** Start of Dataset extract **

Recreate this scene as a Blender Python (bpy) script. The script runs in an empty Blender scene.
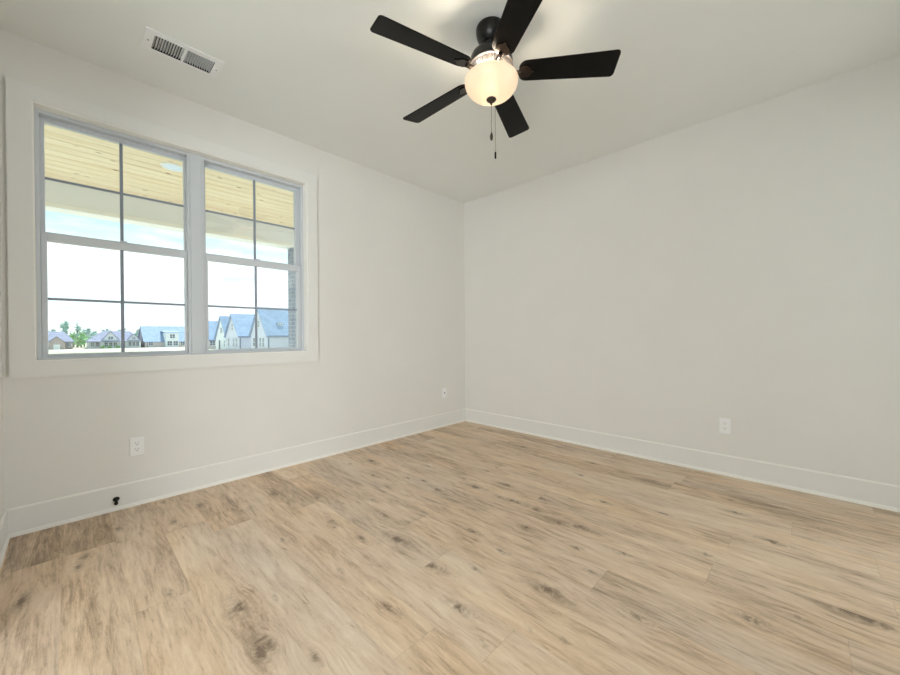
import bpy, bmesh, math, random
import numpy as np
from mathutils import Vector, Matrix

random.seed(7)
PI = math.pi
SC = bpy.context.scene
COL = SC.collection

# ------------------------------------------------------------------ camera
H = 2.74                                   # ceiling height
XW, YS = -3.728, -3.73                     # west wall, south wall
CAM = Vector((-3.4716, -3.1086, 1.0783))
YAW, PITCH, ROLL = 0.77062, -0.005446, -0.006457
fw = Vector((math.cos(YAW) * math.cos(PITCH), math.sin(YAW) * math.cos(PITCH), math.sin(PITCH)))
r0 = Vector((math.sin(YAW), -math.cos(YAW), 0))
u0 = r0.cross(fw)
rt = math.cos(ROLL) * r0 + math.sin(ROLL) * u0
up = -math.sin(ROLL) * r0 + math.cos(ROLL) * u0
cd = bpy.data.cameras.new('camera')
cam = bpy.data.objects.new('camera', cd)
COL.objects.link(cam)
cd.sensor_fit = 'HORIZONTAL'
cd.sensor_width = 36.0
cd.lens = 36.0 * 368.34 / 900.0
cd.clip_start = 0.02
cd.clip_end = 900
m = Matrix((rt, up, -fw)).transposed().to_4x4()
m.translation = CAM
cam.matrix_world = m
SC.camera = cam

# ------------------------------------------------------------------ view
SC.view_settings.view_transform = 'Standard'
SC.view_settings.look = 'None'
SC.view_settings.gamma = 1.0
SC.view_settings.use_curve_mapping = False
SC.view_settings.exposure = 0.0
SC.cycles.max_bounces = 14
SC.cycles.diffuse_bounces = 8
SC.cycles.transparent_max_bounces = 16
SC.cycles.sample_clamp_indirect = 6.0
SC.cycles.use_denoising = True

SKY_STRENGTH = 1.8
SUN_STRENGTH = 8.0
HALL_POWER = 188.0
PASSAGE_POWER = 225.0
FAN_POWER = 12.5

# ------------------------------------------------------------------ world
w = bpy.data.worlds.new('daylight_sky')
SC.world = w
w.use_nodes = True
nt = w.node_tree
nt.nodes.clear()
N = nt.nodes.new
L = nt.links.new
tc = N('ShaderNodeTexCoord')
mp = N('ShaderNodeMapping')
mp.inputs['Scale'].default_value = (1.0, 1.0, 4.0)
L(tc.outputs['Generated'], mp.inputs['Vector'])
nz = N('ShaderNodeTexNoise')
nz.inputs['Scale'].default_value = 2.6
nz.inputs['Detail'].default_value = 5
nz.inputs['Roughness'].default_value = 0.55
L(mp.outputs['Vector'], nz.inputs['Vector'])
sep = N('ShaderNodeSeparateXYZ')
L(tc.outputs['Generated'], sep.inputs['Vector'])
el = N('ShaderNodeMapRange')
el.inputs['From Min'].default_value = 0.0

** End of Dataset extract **
** Start of Dataset extract **

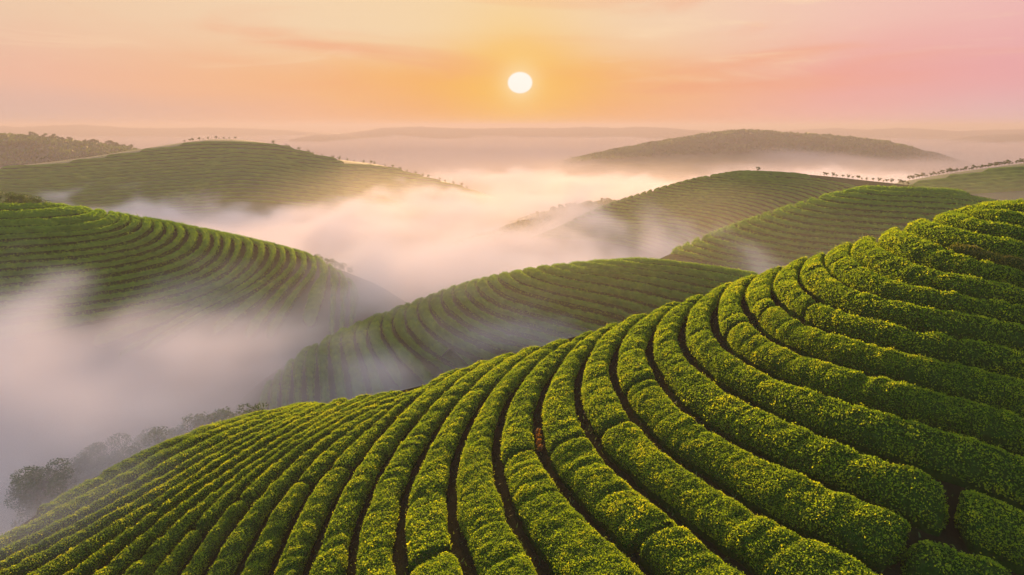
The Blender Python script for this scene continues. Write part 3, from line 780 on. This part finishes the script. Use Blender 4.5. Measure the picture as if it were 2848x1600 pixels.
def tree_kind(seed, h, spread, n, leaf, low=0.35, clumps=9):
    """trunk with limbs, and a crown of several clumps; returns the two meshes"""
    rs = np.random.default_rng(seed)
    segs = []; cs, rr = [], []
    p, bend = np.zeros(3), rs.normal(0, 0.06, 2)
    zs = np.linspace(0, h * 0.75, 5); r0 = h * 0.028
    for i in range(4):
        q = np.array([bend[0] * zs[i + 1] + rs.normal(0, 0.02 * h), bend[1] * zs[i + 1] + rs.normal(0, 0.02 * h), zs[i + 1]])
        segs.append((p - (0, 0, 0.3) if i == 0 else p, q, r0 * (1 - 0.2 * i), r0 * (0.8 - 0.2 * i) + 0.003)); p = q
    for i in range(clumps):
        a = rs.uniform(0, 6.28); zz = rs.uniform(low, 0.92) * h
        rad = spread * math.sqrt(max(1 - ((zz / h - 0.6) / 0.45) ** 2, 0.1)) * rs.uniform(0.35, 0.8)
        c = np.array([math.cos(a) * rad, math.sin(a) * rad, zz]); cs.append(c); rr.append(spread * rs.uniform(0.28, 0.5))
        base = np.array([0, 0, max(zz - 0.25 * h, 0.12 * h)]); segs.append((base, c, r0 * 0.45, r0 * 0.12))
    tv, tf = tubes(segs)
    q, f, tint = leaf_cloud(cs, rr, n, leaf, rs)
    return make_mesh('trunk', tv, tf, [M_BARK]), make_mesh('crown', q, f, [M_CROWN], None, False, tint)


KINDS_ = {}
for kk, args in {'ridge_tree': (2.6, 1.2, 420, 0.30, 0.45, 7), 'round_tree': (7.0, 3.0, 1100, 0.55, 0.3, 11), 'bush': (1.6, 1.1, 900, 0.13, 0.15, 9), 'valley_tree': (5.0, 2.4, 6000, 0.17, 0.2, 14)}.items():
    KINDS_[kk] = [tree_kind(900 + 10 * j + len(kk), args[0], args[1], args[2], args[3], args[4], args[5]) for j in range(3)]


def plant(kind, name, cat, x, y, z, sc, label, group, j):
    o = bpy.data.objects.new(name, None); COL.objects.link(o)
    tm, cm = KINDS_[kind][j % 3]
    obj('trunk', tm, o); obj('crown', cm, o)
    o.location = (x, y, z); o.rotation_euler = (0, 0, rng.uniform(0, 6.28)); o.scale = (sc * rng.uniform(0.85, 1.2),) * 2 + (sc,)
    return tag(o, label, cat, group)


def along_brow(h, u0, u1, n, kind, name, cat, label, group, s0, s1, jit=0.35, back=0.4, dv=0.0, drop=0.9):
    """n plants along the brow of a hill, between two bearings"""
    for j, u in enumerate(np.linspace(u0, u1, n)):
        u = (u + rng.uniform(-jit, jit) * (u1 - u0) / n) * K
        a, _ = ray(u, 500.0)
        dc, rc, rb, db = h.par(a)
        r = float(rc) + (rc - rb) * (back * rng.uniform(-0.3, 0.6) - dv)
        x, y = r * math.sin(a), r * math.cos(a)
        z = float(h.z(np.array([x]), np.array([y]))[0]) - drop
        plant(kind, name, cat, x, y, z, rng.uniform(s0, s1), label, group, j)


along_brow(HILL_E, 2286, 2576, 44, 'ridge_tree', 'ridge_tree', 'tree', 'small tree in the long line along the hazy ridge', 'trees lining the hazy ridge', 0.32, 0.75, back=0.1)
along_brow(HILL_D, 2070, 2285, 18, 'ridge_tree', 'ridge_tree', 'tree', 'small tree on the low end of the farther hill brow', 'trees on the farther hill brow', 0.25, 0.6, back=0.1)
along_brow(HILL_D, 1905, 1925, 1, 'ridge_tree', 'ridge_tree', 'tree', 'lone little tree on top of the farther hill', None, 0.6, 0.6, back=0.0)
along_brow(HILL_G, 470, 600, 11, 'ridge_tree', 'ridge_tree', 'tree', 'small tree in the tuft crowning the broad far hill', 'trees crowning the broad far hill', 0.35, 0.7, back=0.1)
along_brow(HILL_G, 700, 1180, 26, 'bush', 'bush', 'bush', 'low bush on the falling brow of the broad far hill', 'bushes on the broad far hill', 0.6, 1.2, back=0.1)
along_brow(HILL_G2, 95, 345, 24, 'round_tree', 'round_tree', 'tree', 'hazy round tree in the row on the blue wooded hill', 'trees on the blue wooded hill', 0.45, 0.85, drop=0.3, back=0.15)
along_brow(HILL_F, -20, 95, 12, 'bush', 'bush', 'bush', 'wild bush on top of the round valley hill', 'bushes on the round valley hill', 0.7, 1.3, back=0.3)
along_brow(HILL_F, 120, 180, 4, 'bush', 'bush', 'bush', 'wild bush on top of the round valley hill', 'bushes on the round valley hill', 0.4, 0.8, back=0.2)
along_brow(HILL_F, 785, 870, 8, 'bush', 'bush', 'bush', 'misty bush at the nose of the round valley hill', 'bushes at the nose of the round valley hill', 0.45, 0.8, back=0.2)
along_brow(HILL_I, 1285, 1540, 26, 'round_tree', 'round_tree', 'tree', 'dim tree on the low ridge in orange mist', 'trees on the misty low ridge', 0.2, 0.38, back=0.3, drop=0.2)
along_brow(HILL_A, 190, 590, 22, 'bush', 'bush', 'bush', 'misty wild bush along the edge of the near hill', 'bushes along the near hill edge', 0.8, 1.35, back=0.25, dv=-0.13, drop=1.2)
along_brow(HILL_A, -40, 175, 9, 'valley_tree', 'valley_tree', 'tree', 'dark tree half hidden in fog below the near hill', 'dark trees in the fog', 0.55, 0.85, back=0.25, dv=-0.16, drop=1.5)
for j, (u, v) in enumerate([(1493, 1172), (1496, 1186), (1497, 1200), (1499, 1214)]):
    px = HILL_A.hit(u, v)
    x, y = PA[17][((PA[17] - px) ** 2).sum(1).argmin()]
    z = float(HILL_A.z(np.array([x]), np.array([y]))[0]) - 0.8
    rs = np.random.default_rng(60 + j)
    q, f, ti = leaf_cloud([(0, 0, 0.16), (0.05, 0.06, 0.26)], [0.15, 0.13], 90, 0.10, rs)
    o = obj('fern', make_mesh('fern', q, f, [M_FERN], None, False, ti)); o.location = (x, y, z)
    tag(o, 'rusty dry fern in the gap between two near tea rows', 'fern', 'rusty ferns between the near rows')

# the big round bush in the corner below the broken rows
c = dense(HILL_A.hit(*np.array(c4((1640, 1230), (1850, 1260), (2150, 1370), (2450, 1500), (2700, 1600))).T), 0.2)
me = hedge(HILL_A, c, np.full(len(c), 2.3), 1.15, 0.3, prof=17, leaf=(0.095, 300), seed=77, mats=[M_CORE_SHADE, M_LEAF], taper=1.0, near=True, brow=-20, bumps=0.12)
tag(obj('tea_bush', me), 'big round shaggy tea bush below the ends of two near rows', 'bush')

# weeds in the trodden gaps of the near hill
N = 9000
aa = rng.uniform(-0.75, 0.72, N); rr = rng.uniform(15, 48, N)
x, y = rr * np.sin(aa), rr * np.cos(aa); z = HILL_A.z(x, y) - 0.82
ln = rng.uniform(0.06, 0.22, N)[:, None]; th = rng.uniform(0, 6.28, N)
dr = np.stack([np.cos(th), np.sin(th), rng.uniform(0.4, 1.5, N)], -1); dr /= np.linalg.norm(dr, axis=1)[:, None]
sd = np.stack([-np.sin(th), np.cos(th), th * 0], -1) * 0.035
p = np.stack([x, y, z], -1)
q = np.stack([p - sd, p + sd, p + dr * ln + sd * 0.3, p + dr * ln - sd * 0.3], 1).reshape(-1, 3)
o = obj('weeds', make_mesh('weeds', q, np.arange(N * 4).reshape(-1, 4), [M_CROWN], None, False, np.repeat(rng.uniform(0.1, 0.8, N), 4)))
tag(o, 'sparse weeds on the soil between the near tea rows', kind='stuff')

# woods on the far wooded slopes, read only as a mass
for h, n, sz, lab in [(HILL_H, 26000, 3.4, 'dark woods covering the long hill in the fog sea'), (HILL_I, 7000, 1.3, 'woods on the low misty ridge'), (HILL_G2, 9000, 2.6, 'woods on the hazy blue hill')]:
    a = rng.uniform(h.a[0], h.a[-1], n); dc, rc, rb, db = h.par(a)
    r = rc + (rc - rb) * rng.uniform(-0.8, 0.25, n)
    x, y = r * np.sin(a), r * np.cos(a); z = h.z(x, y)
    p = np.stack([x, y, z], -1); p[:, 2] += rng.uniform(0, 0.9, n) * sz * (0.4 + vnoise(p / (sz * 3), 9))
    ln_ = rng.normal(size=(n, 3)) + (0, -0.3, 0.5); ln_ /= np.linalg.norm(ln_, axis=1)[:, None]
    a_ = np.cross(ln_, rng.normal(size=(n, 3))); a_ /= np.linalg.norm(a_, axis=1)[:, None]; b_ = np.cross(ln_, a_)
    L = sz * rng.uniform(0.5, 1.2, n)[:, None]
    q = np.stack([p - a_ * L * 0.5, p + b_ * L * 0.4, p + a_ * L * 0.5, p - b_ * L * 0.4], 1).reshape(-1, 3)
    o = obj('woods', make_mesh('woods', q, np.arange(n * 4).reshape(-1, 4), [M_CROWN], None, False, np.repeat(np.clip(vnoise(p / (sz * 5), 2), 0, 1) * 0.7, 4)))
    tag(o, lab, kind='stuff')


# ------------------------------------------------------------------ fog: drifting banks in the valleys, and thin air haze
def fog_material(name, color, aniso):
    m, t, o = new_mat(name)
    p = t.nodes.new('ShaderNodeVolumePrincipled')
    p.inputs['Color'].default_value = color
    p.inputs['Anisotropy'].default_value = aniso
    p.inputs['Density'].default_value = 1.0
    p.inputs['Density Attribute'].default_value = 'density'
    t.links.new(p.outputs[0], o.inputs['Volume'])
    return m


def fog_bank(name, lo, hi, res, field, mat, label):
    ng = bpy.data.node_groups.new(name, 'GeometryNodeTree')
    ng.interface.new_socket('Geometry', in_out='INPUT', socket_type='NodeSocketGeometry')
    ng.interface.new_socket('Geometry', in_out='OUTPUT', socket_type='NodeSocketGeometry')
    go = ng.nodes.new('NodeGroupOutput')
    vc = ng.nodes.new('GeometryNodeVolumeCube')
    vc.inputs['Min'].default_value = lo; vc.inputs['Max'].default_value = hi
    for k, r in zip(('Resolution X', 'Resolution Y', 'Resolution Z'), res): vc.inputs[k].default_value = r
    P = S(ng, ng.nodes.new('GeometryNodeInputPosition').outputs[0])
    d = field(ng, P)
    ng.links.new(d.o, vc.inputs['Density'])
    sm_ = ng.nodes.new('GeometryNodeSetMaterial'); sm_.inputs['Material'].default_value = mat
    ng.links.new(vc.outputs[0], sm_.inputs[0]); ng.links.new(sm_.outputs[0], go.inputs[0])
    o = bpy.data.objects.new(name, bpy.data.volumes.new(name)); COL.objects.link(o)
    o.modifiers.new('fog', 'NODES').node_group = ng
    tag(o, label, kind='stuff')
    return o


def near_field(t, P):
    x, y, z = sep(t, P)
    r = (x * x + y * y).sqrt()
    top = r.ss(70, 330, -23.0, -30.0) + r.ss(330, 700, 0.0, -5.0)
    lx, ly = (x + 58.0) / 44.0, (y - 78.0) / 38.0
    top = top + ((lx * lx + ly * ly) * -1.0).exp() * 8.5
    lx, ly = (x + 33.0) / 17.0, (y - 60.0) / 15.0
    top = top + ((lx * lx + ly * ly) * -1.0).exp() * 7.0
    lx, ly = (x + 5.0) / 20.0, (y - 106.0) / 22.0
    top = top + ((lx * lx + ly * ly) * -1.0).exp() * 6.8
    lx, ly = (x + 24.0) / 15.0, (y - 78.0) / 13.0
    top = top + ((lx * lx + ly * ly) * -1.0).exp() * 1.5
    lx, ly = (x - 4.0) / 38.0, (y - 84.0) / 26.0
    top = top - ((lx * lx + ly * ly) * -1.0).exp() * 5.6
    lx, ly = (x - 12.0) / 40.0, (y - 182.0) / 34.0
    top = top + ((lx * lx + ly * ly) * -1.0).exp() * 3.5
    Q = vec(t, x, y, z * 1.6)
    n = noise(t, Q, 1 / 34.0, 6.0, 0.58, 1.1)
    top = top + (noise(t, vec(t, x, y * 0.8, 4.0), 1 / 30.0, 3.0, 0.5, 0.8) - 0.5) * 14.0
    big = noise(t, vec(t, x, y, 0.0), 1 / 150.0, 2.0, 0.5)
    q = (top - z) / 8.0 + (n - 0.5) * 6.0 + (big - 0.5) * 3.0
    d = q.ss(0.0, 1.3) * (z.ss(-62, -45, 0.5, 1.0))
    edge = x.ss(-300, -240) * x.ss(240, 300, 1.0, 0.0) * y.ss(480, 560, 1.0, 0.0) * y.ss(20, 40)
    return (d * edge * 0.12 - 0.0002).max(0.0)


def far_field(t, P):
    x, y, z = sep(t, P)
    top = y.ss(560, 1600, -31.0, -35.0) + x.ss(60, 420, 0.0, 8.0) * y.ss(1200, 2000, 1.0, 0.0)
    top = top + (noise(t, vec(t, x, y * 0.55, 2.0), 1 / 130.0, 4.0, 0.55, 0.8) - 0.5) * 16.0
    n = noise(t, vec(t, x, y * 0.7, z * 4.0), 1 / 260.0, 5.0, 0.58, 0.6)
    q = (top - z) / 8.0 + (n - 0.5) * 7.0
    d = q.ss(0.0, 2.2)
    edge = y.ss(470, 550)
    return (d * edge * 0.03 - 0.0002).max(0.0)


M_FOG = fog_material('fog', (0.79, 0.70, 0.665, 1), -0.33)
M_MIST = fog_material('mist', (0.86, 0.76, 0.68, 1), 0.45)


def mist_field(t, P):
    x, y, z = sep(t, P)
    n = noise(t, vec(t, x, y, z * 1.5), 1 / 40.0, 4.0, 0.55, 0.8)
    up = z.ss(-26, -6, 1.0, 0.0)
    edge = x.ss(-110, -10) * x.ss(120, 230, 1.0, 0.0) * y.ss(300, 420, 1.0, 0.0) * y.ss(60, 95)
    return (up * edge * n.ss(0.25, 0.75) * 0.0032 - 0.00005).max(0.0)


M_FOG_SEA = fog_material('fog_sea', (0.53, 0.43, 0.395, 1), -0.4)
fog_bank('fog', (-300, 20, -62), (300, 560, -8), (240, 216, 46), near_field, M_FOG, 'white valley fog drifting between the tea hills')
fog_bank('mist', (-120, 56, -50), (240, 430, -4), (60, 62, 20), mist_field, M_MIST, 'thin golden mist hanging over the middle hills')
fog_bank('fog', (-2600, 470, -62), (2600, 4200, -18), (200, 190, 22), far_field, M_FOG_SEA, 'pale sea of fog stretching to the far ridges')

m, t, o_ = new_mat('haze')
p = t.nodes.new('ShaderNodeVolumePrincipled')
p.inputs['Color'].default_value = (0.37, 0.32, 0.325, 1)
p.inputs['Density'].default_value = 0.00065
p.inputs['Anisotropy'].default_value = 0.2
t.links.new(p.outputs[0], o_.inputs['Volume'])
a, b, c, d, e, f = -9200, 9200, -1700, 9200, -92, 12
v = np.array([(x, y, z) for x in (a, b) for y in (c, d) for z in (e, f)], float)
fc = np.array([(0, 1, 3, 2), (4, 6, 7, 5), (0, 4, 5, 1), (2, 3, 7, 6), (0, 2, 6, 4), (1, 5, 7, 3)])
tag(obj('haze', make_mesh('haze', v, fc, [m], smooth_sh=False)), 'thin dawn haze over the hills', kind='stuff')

** End of Dataset extract **

Give again, word for word, the part that opens with the line containing "Recreate this scene" and closes with the one containing "COL = SC.collection". Include both of those lines and skip all pictures.

Recreate this scene as a Blender Python (bpy) script. The script runs in an empty Blender scene.
import bpy, bmesh, math, random
import numpy as np
from mathutils import Vector, Matrix

random.seed(7)
PI = math.pi
SC = bpy.context.scene
COL = SC.collection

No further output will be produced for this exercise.